Lauredan, 29, who will be going to work for Bain & Co. after graduation, agrees. “SOM is a real community and it’s very diverse, not only in terms of academic backgrounds and companies, but in the thought process of the students,” he says. “When I came to Welcome Weekend (the event SOM holds to get admitted students to commit to the school), I  was definitely leaning SOM.  But it was seeing the mission resonate with the students and seeing how close the community is that really sold me on the school. There are fewer silos here than I saw at other programs. And people here have a broad-minded view of the world in general and are willing to connect with people who are very different from them. We are a very different program from Wharton or Booth. Besides the smaller size of our program, it’s pretty clear there is a different kind of feeling there. It’s a place I knew I could have impact. You can leave your own mark here.”

Saltzman, for one, has no regrets about her decision. She recalls the moment that helped her decide she would go to SOM. It was soon after a phone call with her cousin-in-law who intended to apply to business school a year later. At the time, Saltzman was still undecided. “I had been going back and forth and even my husband was making fun of me,” she says. “I was on the phone with my cousin and she said that if she got into SOM, it would make her so happy. I felt genuinely happy that SOM was her first choice, and I realized that I already had that choice. It was a clear signal to me.”

One of her most memorable experiences at SOM centers around a Monday evening event called Voices. Every Monday, three to four classmates give 15-minute presentations about their lives. “It is really personal,” she says. “We just sit there and listen to our classmates speak about their personal struggles or and successes. It’s very powerful. People are being really vulnerable in front of each other. I have gotten to know and have so much more respect for my classmates, knowing what they had to overcome and what they have achieved.”
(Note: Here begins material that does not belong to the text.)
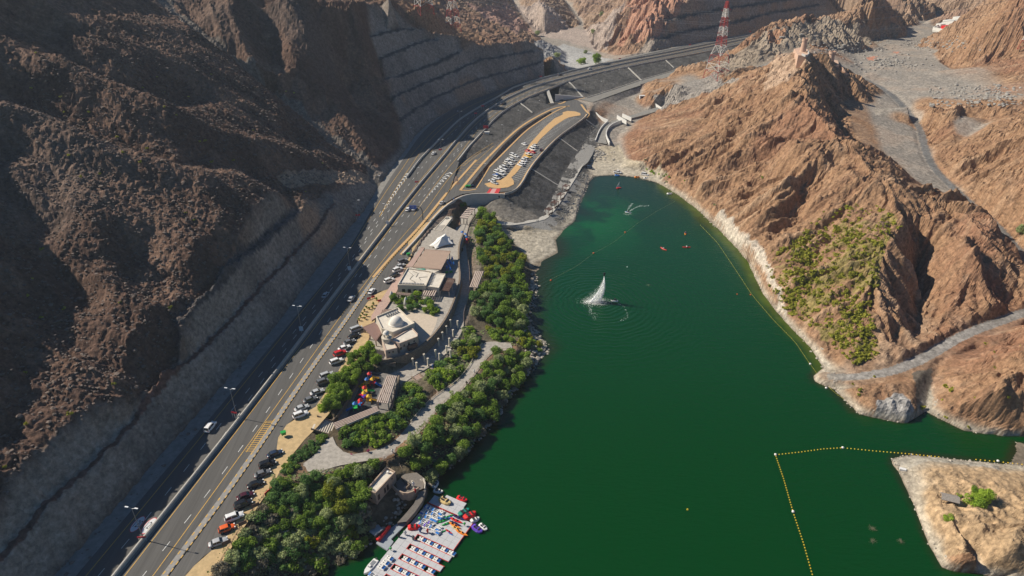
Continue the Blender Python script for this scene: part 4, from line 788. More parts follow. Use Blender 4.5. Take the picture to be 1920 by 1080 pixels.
# ground surfaces
def flat(name, px, z, m, lift=0.0): return drape(name, LZ([(x, y, z) for x, y in px]), lambda x, y: z, m, lift, 4)
_tw = LZ([(x, y, TERR) for x, y in terrace])
b = Bag(); b.prism([(p[0], p[1]) for p in _tw], 5.0, TERR - .01); b.make('terrace_ground', M_stone); structure(bpy.data.objects['terrace_ground'])
flat('terrace_paving', terrace, TERR, M_pale, .006)
def path_strip(name, left, right, zf, m, n=60, thick=.5):
    a = resample(smooth(left, 2), 3); c = resample(smooth(right, 2), 3); t = np.linspace(0, 1, n)
    A_ = np.stack([np.interp(t, np.linspace(0, 1, len(a)), a[:, k]) for k in range(3)], 1); B_ = np.stack([np.interp(t, np.linspace(0, 1, len(c)), c[:, k]) for k in range(3)], 1)
    V = [tuple(p) for p in A_] + [tuple(p) for p in B_] + [(p[0], p[1], p[2] - 1.6) for p in A_] + [(p[0], p[1], p[2] - 1.6) for p in B_]
    F = []
    for i in range(n - 1): F += [(i, n + i, n + i + 1, i + 1), (2 * n + i, i, i + 1, 2 * n + i + 1), (n + i, 3 * n + i, 3 * n + i + 1, n + i + 1)]
    o = mesh_obj(name, V, F, m); structure(o); return A_, B_
pwA = path_strip('upper_promenade', LZ([(888, 380, 6.4), (868, 402, 6.4), (862, 430, 6.4), (858, 460, 6.4), (860, 493, 6.4), (863, 520, 6.4), (858, 548, 6.4), (848, 576, 6.4), (834, 604, 6.4), (812, 634, 6.4), (780, 664, 6.5), (748, 684, 6.6), (728, 700, 6.7)]),
                 LZ([(905, 388, 6.4), (888, 405, 6.4), (876, 430, 6.4), (873, 470, 6.4), (880, 500, 6.4), (881, 538, 6.4), (878, 562, 6.4), (868, 590, 6.4), (872, 612, 6.4), (850, 650, 6.4), (812, 685, 6.5), (778, 703, 6.6), (752, 722, 6.7)]), None, M_pale)
pwB = path_strip('lower_promenade', LZ([(958, 643, 4.2), (906, 638, 4.6), (893, 662, 4.8), (876, 695, 5.3), (850, 722, 5.8), (815, 742, 6.2), (795, 762, 6.5), (771, 790, 6.9), (747, 821, 7.3), (728, 836, 7.8), (689, 848, 8.6), (648, 853, 9.3), (630, 835, 9.7), (622, 818, 10.0), (588, 857, 10.1), (541, 886, 10.3)]),
                 LZ([(962, 656, 4.2), (925, 658, 4.6), (908, 678, 4.9), (892, 702, 5.3), (862, 738, 5.8), (830, 755, 6.2), (808, 785, 6.5), (790, 808, 6.9), (760, 836, 7.3), (745, 852, 7.8), (690, 871, 8.6), (650, 877, 9.3), (620, 884, 9.7), (600, 888, 10.0), (570, 896, 10.1), (548, 903, 10.3)]), None, M_pale)
flat('plaza_paving', plaza, 10.05, M_pale, .03)
b = Bag(); b.prism([P(x, y, 8.2)[:2] for x, y in play], 5.0, 8.2); structure(b.make('playground_base', M_stone)); flat('playground_paving', play, 8.2, mat('shade_darkened_paving', (.19, .175, .16), .9, noise=.2), .01)  # paving darkened to paint in the shade between pergola slats
flat('play_surface', [(690, 698), (722, 704), (706, 748), (690, 768), (650, 785), (664, 748)], 8.2, mat('dark_rubber', (.055, .06, .065), .9, noise=.1), .03)
flat('playground_ramp', [(674, 686), (686, 692), (660, 745), (632, 782), (618, 776), (650, 735)], 8.6, M_conc_d, .02)
bal = Bag()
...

As in everything in life, however, perceptions still matter, especially to the less informed. It’s a reality grasped by Jain, for sure. “The lag that always exists between reputation and reality has shrunk a little bit as our graduates have gone into the world and lived the mission,” says Jain. “We’re a young school so it takes some time for the reputation to fully reflect the substnace of what we’re doing. But if we stay true to this path, we will continue to close the gap between reputation and reality. Yale will still be a different kind of a place.”